O estudo demonstra que a experiência internacional com liberalização comercial recomenda tempo e gradualismo, além de respeitar as características próprias de um setor que é estratégico para a toda a indústria nacional, intensivo em capital (com longo tempo de maturação do investimento e taxa de retorno inferior à média dos outros setores industriais); de processo contínuo (não sendo possível desligar uma operação temporariamente, devido às características de produtos e equipamentos de alto custo); organizada no conceito de uma rede complexa de cadeia produtiva e muito impactada por questões logísticas (elevada movimentação de carga) e de custo de matérias-primas e de energia.

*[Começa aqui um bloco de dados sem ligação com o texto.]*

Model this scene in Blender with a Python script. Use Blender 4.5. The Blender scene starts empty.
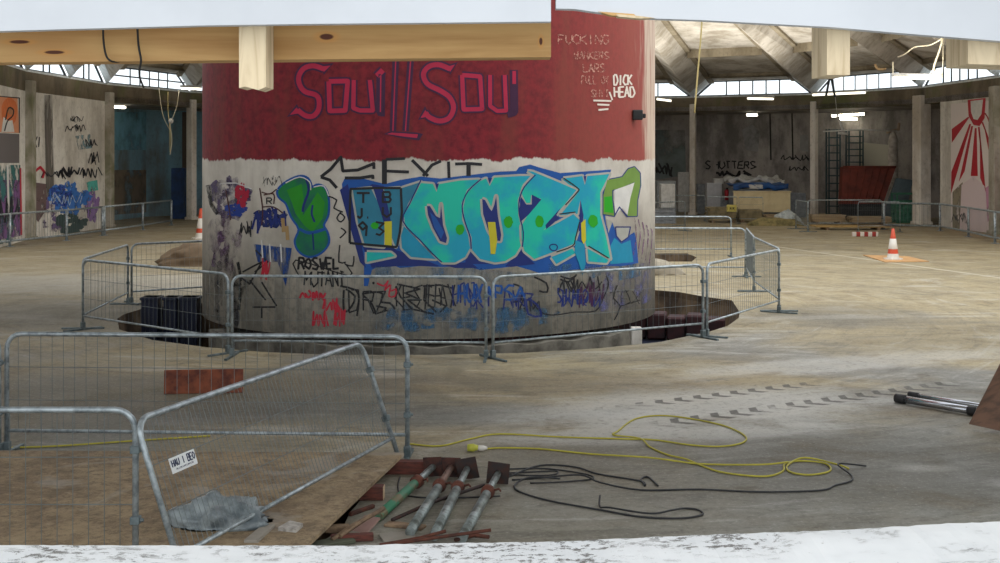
import bpy, bmesh, math, random
from mathutils import Vector, Matrix, noise as mnoise
from mathutils.geometry import tessellate_polygon
rnd = random.Random(7)
S = bpy.context.scene
COL = S.collection
F, HY, EYE = 1250.0, 158.0, 2.7

def lin(r, g, b):
    f = lambda v: (v/255/12.92) if v/255 <= .04045 else ((v/255+.055)/1.055)**2.4
    return (f(r), f(g), f(b), 1)
def gp(px, py, z=0.0):                       # ground (or height z) point seen at a pixel of the photo
    d = (EYE-z)*F/(py-HY)
    return Vector(((px-500)*d/F, d, z))
def dp(px, py, d):
    return Vector(((px-500)*d/F, d, EYE-(py-HY)*d/F))

# ---------------------------------------------------------------- objects
def tag(o, label=None, cat=None, group=None, kind=None):
    if label: o['label'] = label
    if cat: o['category'] = cat
    if group: o['group'] = group
    if kind: o['kind'] = kind
    return o
def empty(name, loc=(0, 0, 0), rz=0.0):
    o = bpy.data.objects.new(name, None); COL.objects.link(o)
    o.location = loc; o.rotation_euler = (0, 0, rz); o.empty_display_size = .2
    return o
def thing(name, label, cat, loc=(0, 0, 0), rz=0.0, group=None):
    return tag(empty(name, loc, rz), label, cat, group)
def link(name, bm, mats, parent=None, smooth=False, loc=None):
    me = bpy.data.meshes.new(name)
    bm.normal_update(); bm.to_mesh(me); bm.free()
    for m in (mats if isinstance(mats, (list, tuple)) else [mats]): me.materials.append(m)
    if smooth:
        for p in me.polygons: p.use_smooth = True
    o = bpy.data.objects.new(name, me); COL.objects.link(o)
    if parent: o.parent = parent
    if loc is not None: o.location = loc
    return o
def children(o): return [c for c in bpy.data.objects if c.parent == o]
def copy_tree(o, parent=None):
    c = o.copy(); COL.objects.link(c); c.parent = parent
    for ch in children(o): copy_tree(ch, c)
    return c

# ---------------------------------------------------------------- shapes
def box(bm, x0, x1, y0, y1, z0, z1, M=None, bevel=0.0, mi=0):
    co = [(x0,y0,z0),(x1,y0,z0),(x1,y1,z0),(x0,y1,z0),(x0,y0,z1),(x1,y0,z1),(x1,y1,z1),(x0,y1,z1)]
    b = bmesh.new()
    v = [b.verts.new(c) for c in co]
    for f in ((0,3,2,1),(4,5,6,7),(0,1,5,4),(1,2,6,5),(2,3,7,6),(3,0,4,7)): b.faces.new([v[i] for i in f])
    if bevel: bmesh.ops.bevel(b, geom=b.edges[:], offset=bevel, segments=1, affect='EDGES')
    merge(bm, b, M, mi)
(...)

Para a diretora da Abiquim, Denise Naranjo, o estudo materializa o compromisso do setor químico brasileiro com relação à agenda de inserção comercial responsável. “Estamos prontos para participar do debate e contribuir na elaboração de um programa de inserção comercial para um novo Brasil, que sirva até mesmo de modelo para outros países. Entendemos como condição indispensável que seja um processo condicionado e concomitante à redução drástica do custo Brasil, transparente, gradual, negociado, debatido publicamente com os setores, de forma a garantir segurança jurídica e sustentabilidade à competitividade e integração comercial brasileira”, analisa Denise.
Em um momento tão deliciado para a retomada sustentável do desenvolvimento econômico brasileiro, um processo generalizado de corte tarifário pode elevar para 60% a participação dos importados no mercado químico e comprometer o PIB de toda a indústria brasileira. É por isso que ele não pode em hipótese nenhuma ser conduzido de forma impositiva, sem diálogo com o setor privado e desconsiderando o nível de investimentos feitos, de potencial de faturamento, de arrecadação tributária e de geração de empregos.
Em síntese, tanto o presente quanto o futuro de toda a indústria brasileira, especialmente a química, estão em pauta e é exatamente por isso que o setor químico defende um processo de inserção internacional amparado em avaliação de impacto econômico e regulatório, dialogado, transparente e condicionado à redução progressiva do “Custo Brasil”.